さらに10月14日に発表されたミシガン大学消費者態度指数に含まれる「1年先の期待インフレ率」は5.1%と市場予想を超えており、インフレ拡大の懸念がなお広がっています。
今回は、まだまだ不安の残る今後の米国の経済状況や株式市場を見ていく上で重要となる3つの視点について確認しておきましょう。
雇用統計など経済指標の急激な変化を警戒
先述のとおり、10月の米国CPIの発表によってインフレがピークアウトしていないという事実が明らかになりました。そのためFRB(連邦準備制度理事会)は急速な利上げを行うことで、過熱した経済に適度にブレーキをかけて、インフレの沈静化を図ろうとしています。
ただし、そのブレーキの踏み具合を誤ってしまうと、景気が急速に失速する「ハードランディング」となりかねません。これまでにも利上げによる景気減速懸念が強まるたびに、株式市場は大きな下落が続いてきました。

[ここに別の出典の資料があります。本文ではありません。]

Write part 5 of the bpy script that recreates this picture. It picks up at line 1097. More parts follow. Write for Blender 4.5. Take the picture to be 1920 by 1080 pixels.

現段階では、サービス価格上昇などへの懸念もあって、CPI上昇率が予想を下回った場合は株式市場に好感されていますが、経済指標の急激な悪化が起こると一気にハードランディング懸念が高まることには警戒しなくてはいけません。
今後の重要な経済指標として11月4日に発表される「雇用統計」を中心として、多くの経済指標を見て、急激に悪化している傾向がないかを確認しておきましょう。
ターミナルレートの水準が変化するかどうか
ターミナルレートの変化もあわせて注視していくべきです。ターミナルレートとは、今回の米国の金融引締めサイクルにおける“利上げの最終着地点”のことを指します。
つまり、米国の政策金利は最大で何%まで引き上げられるのかということなのですが、今回のCPI発表後には、このターミナルレートの市場予想が4.5%から5%程度まで引き上げられました。
ターミナルレートの引き上げは、米長期金利の上昇につながり、株価にとっては下落圧力となります。
11月2日のFOMC(連邦公開市場委員会)にて発表される政策金利やパウエル議長の発言によって、再びターミナルレートが変化する可能性があります。必ず確認をしておきたい指標です。